Totally Accurate Warehouse Simulator (T.A.W.S) is an action job simulator that allows the player to experience the joy of doing repetitive work under the stress of time pressure and under the watchful eye of a demanding boss.

In T.A.W.S. we built upon some of the lessons we learned during the extremely time-limited production of The Amazing Puppet Show. I knew we had something fun with the weird and wonky movement system and wanted to carry that knowledge with us into this game. From a game design standpoint this meant exploring how to transfer the puppetlike movement system which lead us to the creation of the robot the player controls in this game, as I figured that a robot is basically just an advanced form of puppet. As game designer on this project, due to the limited timeframe, my main focus was to come up with a core loop that everything else could be built around and then suggest features that could help enhance the setting and experience. For the level design we decided to keep the same type of constraint we had in The Amazing Puppet Show, as this helped keep the scope limited as we knew we only had a few days extra to work with.

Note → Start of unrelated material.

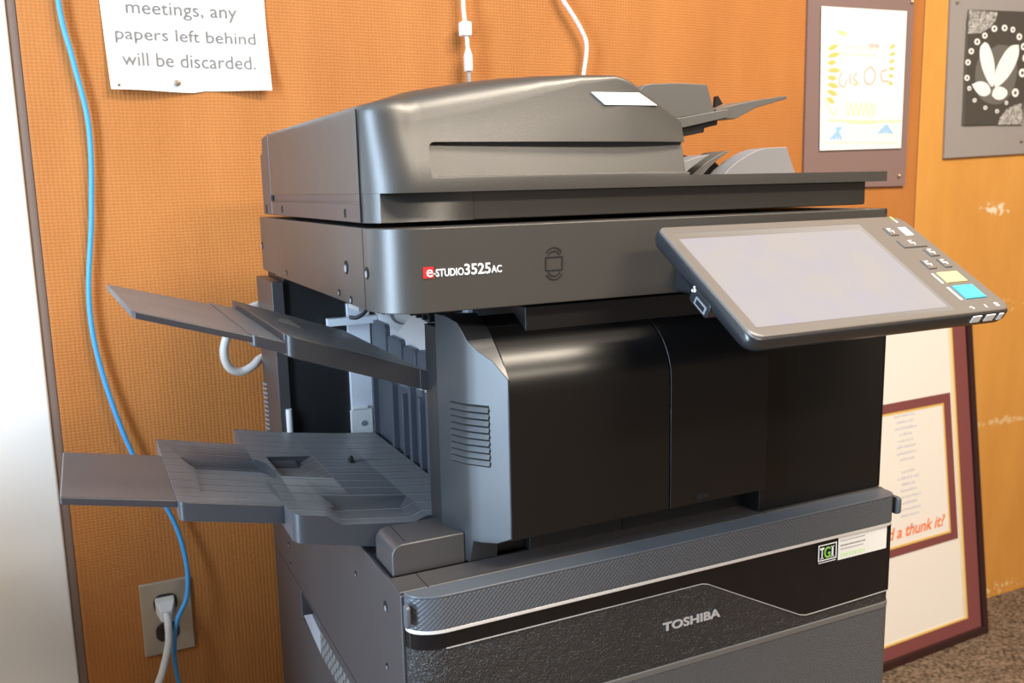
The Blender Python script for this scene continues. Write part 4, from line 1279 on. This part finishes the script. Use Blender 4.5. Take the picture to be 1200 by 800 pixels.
pin(1.7095, 0.4290, 0.0036, M['pinbrown'], 'dull tack in the lower right of the grey board', WY - 0.0055)

# ------------------------------------------------------------------ framed poster leaning against the wall
yw = math.radians(2.5)
lean = 0.1275
fB = Vector((1.564, 0.562, FL))
Rz = Matrix.Rotation(yw, 3, 'Z')
fU = Rz @ X_
fV = Rz @ Vector((0, lean, 1)).normalized()
fN = fV.cross(fU).normalized()
if fN.y > 0:
    fN = -fN
FP = empty('framed_poster', tuple(fB + fU * -0.38), 'dark framed poster with white and maroon mats leaning on the wall beside the printer', 'picture')


def fbox(mb, u0, u1, v0, v1, h0, h1):
    return mb.flat([(u0, v0), (u1, v0), (u1, v1), (u0, v1)], fB + fN * h0, fU, fV, fN, h1 - h0)


UW, VH = -0.780, 0.775
fm = MB()
fw = 0.0185
fbox(fm, UW, 0, 0, fw, -0.022, 0.0)
fbox(fm, UW, 0, VH - fw, VH, -0.022, 0.0)
fbox(fm, UW, UW + fw, fw, VH - fw, -0.022, 0.0)
fbox(fm, -fw, 0, fw, VH - fw, -0.022, 0.0)
fm.build('frame', M['framewood'], FP, bevel=0.003, seg=3)


def ring_mat(name, m, o4, i4, h0, h1):
    g = MB()
    (a, b, c, d), (e, f, g2, h) = o4, i4
    fbox(g, a, b, c, g2, h0, h1)
    fbox(g, a, b, h, d, h0, h1)
    fbox(g, a, e, g2, h, h0, h1)
    fbox(g, f, b, g2, h, h0, h1)
    return g.build(name, m, FP)


ring_mat('maroon_mat', M['maroon'], (UW + .017, -0.017, 0.017, VH - .017), (UW + .0615, -0.0615, 0.0470, VH - .047), -0.008, -0.0062)
ring_mat('gold_edge', M['gold'], (UW + .0615, -0.0615, 0.0470, VH - .047), (UW + .066, -0.0660, 0.0505, VH - .0505), -0.008, -0.0066)
ring_mat('cream_edge', M['cream'], (UW + .066, -0.0660, 0.0505, VH - .0505), (UW + .0765, -0.0745, 0.0530, VH - .053), -0.008, -0.0070)
MAT = fbox(MB(), UW + .06, -0.060, 0.045, VH - .045, -0.012, -0.0078).build('white_mat', M['matwhite'], FP)
# inner card
cu0, cu1, cv0, cv1 = -0.700, -0.0800, 0.2340, 0.5600
ring_mat('card_border', M['maroon'], (cu0, cu1, cv0, cv1), (cu0 + .024, cu1 - .0225, cv0 + .0170, cv1 - .0200), -0.0078, -0.0064)
ring_mat('card_gold_edge', M['gold'], (cu0 + .024, cu1 - .0225, cv0 + .0170, cv1 - .0200), (cu0 + .029, cu1 - .0272, cv0 + .0215, cv1 - .0245), -0.0078, -0.0067)
fbox(MB(), cu0 + .023, cu1 - .0220, cv0 + .016, cv1 - .019, -0.0078, -0.0072).build('card', M['matwhite'], FP)
tx = MB()
vv = 0.5270
lens = [0.066, 0.055, 0.066, 0.038, 0.048, 0.060, 0.062, 0.042, 0, 0.038, 0.064, 0.044, 0.050, 0.070, 0.046, 0.066, 0.058, 0, 0.036]
for ll in lens:
    if ll:
        u = -0.2280 - ll / 2
        while u < -0.2280 + ll / 2:
            a = random.uniform(0.0018, 0.0036)
            hh = random.choice((0.004, 0.004, 0.0062))
            fbox(tx, u, u + a * 0.72, vv, vv + hh, -0.0072, -0.0071)
            u += a + (0.003 if random.random() < 0.12 else 0.0008)
    vv -= 0.0134
tx.build('name_lettering', M['bluegrey_ink'], FP)
MB().text('d a thunk it?', fB + fU * (-0.300) + fV * 0.2700 + fN * -0.0072, fU, fV, fN, 0.182, 0.0260, 0.0002, bold=0.02, shear=0.35).build('orange_lettering', M['orange_ink'], FP)

bpy.context.view_layer.update()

Some of the issues we ran into were as follows:

  1. To begin with, our design for the logo was a bit too close to a certain other warehouse style company. After some communication with the legal experts at DADIU, we were advised to make some smaller changes to separate it a bit more visually.

  2. How to increase difficulty without making things too difficult? Due to this being another short timeframe production, we again had to rely on mostly internal testing and for this one I do think we overtuned the difficulty and made it a bit too hard overall. It’s doable to complete all levels, but you have to be used to the controls and consider smart use of the conveyor belt to make it in the last level. Or get very lucky with the packaging orders.

  3. Making the controls more intuitive. Since we built upon the control sceme we had used in The Amazing Puppet Show, this become a more complex version of that movement system.


A few takeaways

  1. Controls need to be settled upon earlier in the production, and once locked down there has to be very good reasons before a change is implemented. In a more regular production, get this settled during pre-production so everyone knows the limitations and possibilities going into the production.

  2. I had done it before during course project productions at ITU, but this was the first production where we got to play around with putting ‘life’ into the world beyond just characters on the screen. The conveyor belt moves, the voice of the boss reacts to what happens, and the extra cameras with the alternate views on the smaller screen helps too.

  3. I started messing with VFX graphs in Unity a bit during this production and even though my skill level was basic and ‘tutorial dependant’, I have since started looking into learning which elements I can learn to be able to better add ‘juicing’ to games I work on.


Production notes

Going into this game we felt ever so slightly more experienced after going through the production of the first minigame. We decided very early on to again keep it contained within one single room world as a limitation for us, and planned to do a modular approach once we were settled on the idea of the setting being a warehouse. While we did end up with a game with 3 levels of difficulty, we unfortunately did not end up changing the level layout itself between them. Instead the difficulty was adjusted by the orders one had to pack and the time the player would be given to pack them.

We went through the same motions of working through layout ideas as we had done on The Amazing Puppet Show, going from creating simple drawings on paper, discussing what the options were and then proceding to create the level within Unity.

For this game I did champion the conveyor belt running alongside the walls and in front of the loading zone, as I wanted to implement something that could both hinder and help the player depending on how they used it. The clutter in the levels, which increase in amount as you go from level one through three, was procedurally generated. This means there is a chance for it to naturally spawn in a spot that will make it be transported on the belt. However, as the belt continually moves, the player can use it strategically and place a needed item on it and have it be moved towards the loading zone while the player picks up another item, and overall cut down on time needed to move back and forth.